Thursday, December 12, 2013

He Who Laughs Last . . .

In an earlier post this year, I wrote that current pop stars like Kanye West aren't responsible for the decline of rock and roll. That may be true. But just because West isn't responsible doesn't mean he's not aware of rock's decline and fall, and he's not indifferent to it by any means. Consider this comment he made in a BBC Radio 1 interview in September 2013: "Rap is the new rock and roll. We're the rock stars, and I'm the biggest of all of them."
His comment makes three things clear. First, West is undeniably self-important to an extreme.  Second, rap obviously has the power and cultural influence that rock used to have before MTV ruined everything. Third, I think West is actually happy to see rock and roll decline and fall, because, who listens to it anyway except for a bunch of white dorks in the suburbs?
Recently, northern New Jersey rock station WDHA-FM put a meme on its Facebook page showing a picture of West alongside his comment and a picture of Metallica singer James Hetfield laughing, the inference that rock fans would find West's comments preposterous. But West is having the last laugh, and rock fans aren't doing themselves any favors by refusing to acknowledge this and react accordingly in a constructive manner. I said as much in a comment on the meme. The station deleted my comment.
I should also note that it's hard to receive WDHA the closer you get to New York City.
Rock music has become so insular that its infrastructure - fans, radio - continues to rely on aging artists and fails to do enough to support its newer ones. Recently there has been an attempt to correct that situation; people are talking about bands like Arcade Fire and Vampire Weekend in a way that new bands haven't been talked about since the grunge revolt of the early nineties. We're even opening our minds and ears to rock bands from unlikely places; Phoenix, one of the coolest groups around, are from France, of all places. I sometimes wonder, however, if this is all too little, too late. With all the blows rock radio has taken - especially in New York - and with Kanye West himself seemingly having crafted a set at the Hurricane Sandy benefit concert one year ago today to make those who went to see Paul McCartney play with the surviving members of Nirvana squirm in their seats - you have to wonder if maybe, just maybe, rock fans are being ridiculed for being too insular and too smug to realize that their time is up because they didn't take the music seriously enough to keep it going for future generations . . ..

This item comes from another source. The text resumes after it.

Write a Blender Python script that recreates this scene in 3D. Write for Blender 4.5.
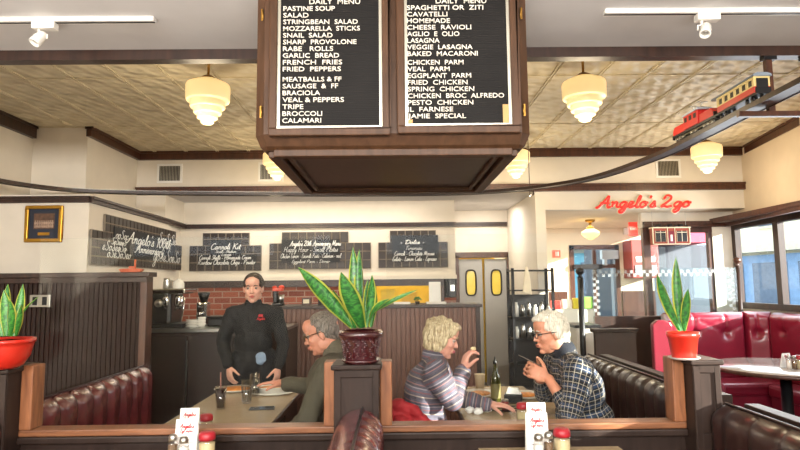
import bpy, math, random
import numpy as np
from mathutils import Vector, Matrix, noise
random.seed(7)
PI = math.pi
for o in list(bpy.data.objects): bpy.data.objects.remove(o)
SC = bpy.context.scene; COL = SC.collection

# ------------------------------------------------------------ camera, light, exposure
PITCH, YAW, ROLL, FPX, EYE = math.radians(5.8), math.radians(0.6), math.radians(0.6), 580.0, 1.5
cd = bpy.data.cameras.new('camera'); cam = bpy.data.objects.new('camera', cd); COL.objects.link(cam)
cd.sensor_width = 36; cd.lens = 36 * FPX / 800; cd.clip_start = .05; cd.clip_end = 300
RM = Matrix.Rotation(-YAW, 3, 'Z') @ Matrix.Rotation(PI/2 + PITCH, 3, 'X') @ Matrix.Rotation(-ROLL, 3, 'Z')
cam.matrix_world = Matrix.Translation((0, 0, EYE)) @ RM.to_4x4()
SC.camera = cam
def at(px, py, Y):
    """the point in the place that the pixel sees at distance Y"""
    d = RM @ Vector(((px-400)/FPX, (225-py)/FPX, -1)); s = Y/d.y
    return Vector((d.x*s, Y, EYE + d.z*s))
def onz(px, py, z):
    d = RM @ Vector(((px-400)/FPX, (225-py)/FPX, -1)); s = (z-EYE)/d.z
    return Vector((d.x*s, d.y*s, z))

w = bpy.data.worlds.new('World'); SC.world = w; w.use_nodes = True
bg = w.node_tree.nodes['Background']; bg.inputs[0].default_value = (.78, .88, 1, 1); bg.inputs[1].default_value = 3.2
sd = bpy.data.lights.new('sun', 'SUN'); sd.energy = 24; sd.angle = math.radians(.6); sd.color = (1, .93, .82)
sun = bpy.data.objects.new('sun', sd); COL.objects.link(sun)
sun.rotation_euler = Vector((-.80, .50, -.235)).to_track_quat('-Z', 'Y').to_euler()
def area(name, loc, tgt, sx, sy, e, col):
    l = bpy.data.lights.new(name, 'AREA'); l.shape = 'RECTANGLE'; l.size = sx; l.size_y = sy; l.energy = e; l.color = col
    o = bpy.data.objects.new(name, l); COL.objects.link(o); o.location = loc
    o.rotation_euler = (Vector(tgt)-Vector(loc)).to_track_quat('-Z', 'Y').to_euler(); return o
area('front_fill_light', (-.3, -2.3, 2.42), (-.3, 4, 1.9), 6.0, .5, 380, (1, .95, .88))  # added frontal fill behind the viewer, set above what the glass screens mirror
area('side_window_daylight', (4.2, 5.7, 1.65), (0, 4.6, 1.6), 2.6, .8, 40, (.9, .95, 1))
bn = area('ceiling_fill_light', (-.2, -.6, .3), (-.2, -.2, 3.2), 5.5, 1.8, 145, (1, .95, .89)); bn.data.spread = math.radians(118)  # added upward fill to brighten the ceilings, spread narrowed to miss the glass
area('counter_fill_light', (-.9, 7.05, 2.55), (-.9, 7.2, 0), 2.6, .3, 22, (1, .9, .78))  # added fill under the lower ceiling to brighten the back walls
area('service_fill_light', (1.25, 7.9, 2.55), (1.25, 8.1, 0), .5, .5, 14, (1, .93, .85))  # added fill to brighten the kitchen doors and their passage
SC.view_settings.view_transform = 'Standard'; SC.view_settings.look = 'None'
SC.view_settings.exposure = 0.08; SC.view_settings.gamma = 1; SC.view_settings.use_curve_mapping = False

# ------------------------------------------------------------ materials
def lin(c):
    if isinstance(c, str): c = tuple(int(c[i:i+2], 16) for i in (0, 2, 4))
    return tuple(((v/255)/12.92 if v/255 <= .04045 else ((v/255+.055)/1.055)**2.4) for v in c) + (1,)
def nodes(name):
    m = bpy.data.materials.new(name); m.use_nodes = True; return m, m.node_tree.nodes, m.node_tree.links, m.node_tree.nodes['Principled BSDF']
MC = {}
def mat(name, c, rough=.5, metal=0, var=.12, vs=6, bump=0, bs=60, coat=0, emis=0, ec=None, sub=0, trans=0, alpha=None):
    if name in MC: return MC[name]
    m, N, L, b = nodes(name); c = lin(c)
    b.inputs['Roughness'].default_value = rough; b.inputs['Metallic'].default_value = metal
    b.inputs['Coat Weight'].default_value = coat; b.inputs['Coat Roughness'].default_value = .12
    tc = N.new('ShaderNodeTexCoord'); nz = N.new('ShaderNodeTexNoise'); nz.inputs['Scale'].default_value = vs; nz.inputs['Detail'].default_value = 4
    L.new(tc.outputs['Object'], nz.inputs['Vector'])
    r = N.new('ShaderNodeValToRGB'); r.color_ramp.elements[0].position = .3; r.color_ramp.elements[1].position = .7
    r.color_ramp.elements[0].color = tuple(v*(1-var) for v in c[:3])+(1,); r.color_ramp.elements[1].color = tuple(min(1, v*(1+var)) for v in c[:3])+(1,)
    L.new(nz.outputs['Fac'], r.inputs[0]); L.new(r.outputs[0], b.inputs['Base Color'])
    if bump:
        n2 = N.new('ShaderNodeTexNoise'); n2.inputs['Scale'].default_value = bs; L.new(tc.outputs['Object'], n2.inputs['Vector'])
        bp = N.new('ShaderNodeBump'); bp.inputs['Strength'].default_value = bump; bp.inputs['Distance'].default_value = .01
        L.new(n2.outputs['Fac'], bp.inputs['Height']); L.new(bp.outputs[0], b.inputs['Normal'])
    if emis:
        b.inputs['Emission Color'].default_value = lin(ec) if ec else c; b.inputs['Emission Strength'].default_value = emis
    if sub: b.inputs['Subsurface Weight'].default_value = sub; b.inputs['Subsurface Scale'].default_value = .01
    if trans: b.inputs['Transmission Weight'].default_value = trans; b.inputs['IOR'].default_value = 1.3
    if alpha is not None: b.inputs['Alpha'].default_value = alpha
    MC[name] = m; return m
def wood(name, c1, c2, rough=.4, scale=(3, 3, .5), coat=.08):
    if name in MC: return MC[name]
    m, N, L, b = nodes(name); tc = N.new('ShaderNodeTexCoord'); mp = N.new('ShaderNodeMapping'); mp.inputs['Scale'].default_value = scale
    nz = N.new('ShaderNodeTexNoise'); nz.inputs['Scale'].default_value = 9; nz.inputs['Detail'].default_value = 7; nz.inputs['Distortion'].default_value = .6
    r = N.new('ShaderNodeValToRGB'); r.color_ramp.elements[0].position = .32; r.color_ramp.elements[1].position = .68
    r.color_ramp.elements[0].color = lin(c1); r.color_ramp.elements[1].color = lin(c2)
    L.new(tc.outputs['Object'], mp.inputs[0]); L.new(mp.outputs[0], nz.inputs['Vector']); L.new(nz.outputs['Fac'], r.inputs[0]); L.new(r.outputs[0], b.inputs['Base Color'])
    b.inputs['Roughness'].default_value = rough; b.inputs['Coat Weight'].default_value = coat; b.inputs['Coat Roughness'].default_value = .2
    MC[name] = m; return m
def glass(name, tint=(.97, .98, .97), refl=1.0, base=0.0):
    if name in MC: return MC[name]
    m = bpy.data.materials.new(name); m.use_nodes = True; N = m.node_tree.nodes; L = m.node_tree.links; N.clear()
    out = N.new('ShaderNodeOutputMaterial'); t = N.new('ShaderNodeBsdfTransparent'); g = N.new('ShaderNodeBsdfGlossy'); mx = N.new('ShaderNodeMixShader')
    t.inputs[0].default_value = tint+(1,); g.inputs['Roughness'].default_value = .01
    ge = N.new('ShaderNodeNewGeometry'); dt = N.new('ShaderNodeVectorMath'); dt.operation = 'DOT_PRODUCT'; L.new(ge.outputs['Incoming'], dt.inputs[0]); L.new(ge.outputs['Normal'], dt.inputs[1])
    def mth(op, a, b_, c=None):
        n = N.new('ShaderNodeMath'); n.operation = op
        for i, v in enumerate((a, b_, c)):
            if v is None: continue
            if isinstance(v, (int, float)): n.inputs[i].default_value = v
            else: L.new(v, n.inputs[i])
        return n.outputs[0]
    ab = mth('ABSOLUTE', dt.outputs['Value'], 0); sch = mth('MULTIPLY_ADD', mth('POWER', mth('SUBTRACT', 1, ab), 5), .96, .022)
    mm = N.new('ShaderNodeMath'); mm.operation = 'MULTIPLY_ADD'; mm.inputs[1].default_value = refl*.5; mm.inputs[2].default_value = base
    mm.use_clamp = True
    L.new(sch, mm.inputs[0]); L.new(mm.outputs[0], mx.inputs[0]); L.new(t.outputs[0], mx.inputs[1]); L.new(g.outputs[0], mx.inputs[2]); L.new(mx.outputs[0], out.inputs[0])
    MC[name] = m; return m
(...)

And former radio station WRXP, which switched to the Internet, went off line.
Meanwhile, WFUV-FM, the public radio station in New York, doesn't even want to admit it plays rock.  It now calls its format "music discovery," having called itself "rock and roots" beforehand, as if changing the name of the format but not the format will appeal to kids who listen to neither rock nor roots music.  Not much courage in the convictions of WFUV's new format name, is there? 
I'm still hopeful that rock can overcome its rut and come back to life the way it did when the Beatles first appeared. But rock fans shouldn't laugh at rap, anyone who performs it, or anyone who intellectualizes it for a living (hello again, Michael Eric Dyson!). Because when rock fans dismiss a threat to the music they love, they're just asking to be dismissed themselves.